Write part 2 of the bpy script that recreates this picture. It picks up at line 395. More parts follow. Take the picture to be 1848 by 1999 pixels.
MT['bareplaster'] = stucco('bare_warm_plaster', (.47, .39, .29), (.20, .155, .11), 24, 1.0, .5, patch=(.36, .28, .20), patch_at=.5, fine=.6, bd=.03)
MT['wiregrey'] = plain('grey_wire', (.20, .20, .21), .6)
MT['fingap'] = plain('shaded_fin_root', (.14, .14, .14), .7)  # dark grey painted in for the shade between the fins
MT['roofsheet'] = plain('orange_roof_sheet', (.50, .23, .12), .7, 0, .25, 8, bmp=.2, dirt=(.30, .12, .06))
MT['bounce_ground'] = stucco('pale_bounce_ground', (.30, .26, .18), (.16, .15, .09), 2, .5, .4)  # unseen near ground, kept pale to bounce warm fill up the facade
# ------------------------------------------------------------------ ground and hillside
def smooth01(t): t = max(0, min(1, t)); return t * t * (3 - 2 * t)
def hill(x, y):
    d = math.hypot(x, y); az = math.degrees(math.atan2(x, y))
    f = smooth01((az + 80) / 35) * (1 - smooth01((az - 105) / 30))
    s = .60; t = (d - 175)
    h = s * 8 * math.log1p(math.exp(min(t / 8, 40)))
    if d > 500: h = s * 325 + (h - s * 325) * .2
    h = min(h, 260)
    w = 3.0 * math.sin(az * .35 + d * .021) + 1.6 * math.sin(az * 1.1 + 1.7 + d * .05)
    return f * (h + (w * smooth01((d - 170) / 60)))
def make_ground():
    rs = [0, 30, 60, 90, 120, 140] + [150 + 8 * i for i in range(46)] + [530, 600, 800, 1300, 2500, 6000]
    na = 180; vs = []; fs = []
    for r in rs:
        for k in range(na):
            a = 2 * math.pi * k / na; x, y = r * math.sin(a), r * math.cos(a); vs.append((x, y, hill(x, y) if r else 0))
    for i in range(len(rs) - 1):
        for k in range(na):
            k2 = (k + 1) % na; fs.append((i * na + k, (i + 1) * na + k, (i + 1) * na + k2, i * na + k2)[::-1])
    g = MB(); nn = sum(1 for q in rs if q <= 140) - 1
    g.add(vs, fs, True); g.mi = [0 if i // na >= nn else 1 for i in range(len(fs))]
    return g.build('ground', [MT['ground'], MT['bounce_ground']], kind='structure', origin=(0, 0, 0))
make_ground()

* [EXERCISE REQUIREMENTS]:
Copy down the whole of the data above, matching it exactly.

* [ANSWER BELOW]:
Write part 2 of the bpy script that recreates this picture. It picks up at line 395. More parts follow. Take the picture to be 1848 by 1999 pixels.
MT['bareplaster'] = stucco('bare_warm_plaster', (.47, .39, .29), (.20, .155, .11), 24, 1.0, .5, patch=(.36, .28, .20), patch_at=.5, fine=.6, bd=.03)
MT['wiregrey'] = plain('grey_wire', (.20, .20, .21), .6)
MT['fingap'] = plain('shaded_fin_root', (.14, .14, .14), .7)  # dark grey painted in for the shade between the fins
MT['roofsheet'] = plain('orange_roof_sheet', (.50, .23, .12), .7, 0, .25, 8, bmp=.2, dirt=(.30, .12, .06))
MT['bounce_ground'] = stucco('pale_bounce_ground', (.30, .26, .18), (.16, .15, .09), 2, .5, .4)  # unseen near ground, kept pale to bounce warm fill up the facade
# ------------------------------------------------------------------ ground and hillside
def smooth01(t): t = max(0, min(1, t)); return t * t * (3 - 2 * t)
def hill(x, y):
    d = math.hypot(x, y); az = math.degrees(math.atan2(x, y))
    f = smooth01((az + 80) / 35) * (1 - smooth01((az - 105) / 30))
    s = .60; t = (d - 175)
    h = s * 8 * math.log1p(math.exp(min(t / 8, 40)))
    if d > 500: h = s * 325 + (h - s * 325) * .2
    h = min(h, 260)
    w = 3.0 * math.sin(az * .35 + d * .021) + 1.6 * math.sin(az * 1.1 + 1.7 + d * .05)
    return f * (h + (w * smooth01((d - 170) / 60)))
def make_ground():
    rs = [0, 30, 60, 90, 120, 140] + [150 + 8 * i for i in range(46)] + [530, 600, 800, 1300, 2500, 6000]
    na = 180; vs = []; fs = []
    for r in rs:
        for k in range(na):
            a = 2 * math.pi * k / na; x, y = r * math.sin(a), r * math.cos(a); vs.append((x, y, hill(x, y) if r else 0))
    for i in range(len(rs) - 1):
        for k in range(na):
            k2 = (k + 1) % na; fs.append((i * na + k, (i + 1) * na + k, (i + 1) * na + k2, i * na + k2)[::-1])
    g = MB(); nn = sum(1 for q in rs if q <= 140) - 1
    g.add(vs, fs, True); g.mi = [0 if i // na >= nn else 1 for i in range(len(fs))]
    return g.build('ground', [MT['ground'], MT['bounce_ground']], kind='structure', origin=(0, 0, 0))
make_ground()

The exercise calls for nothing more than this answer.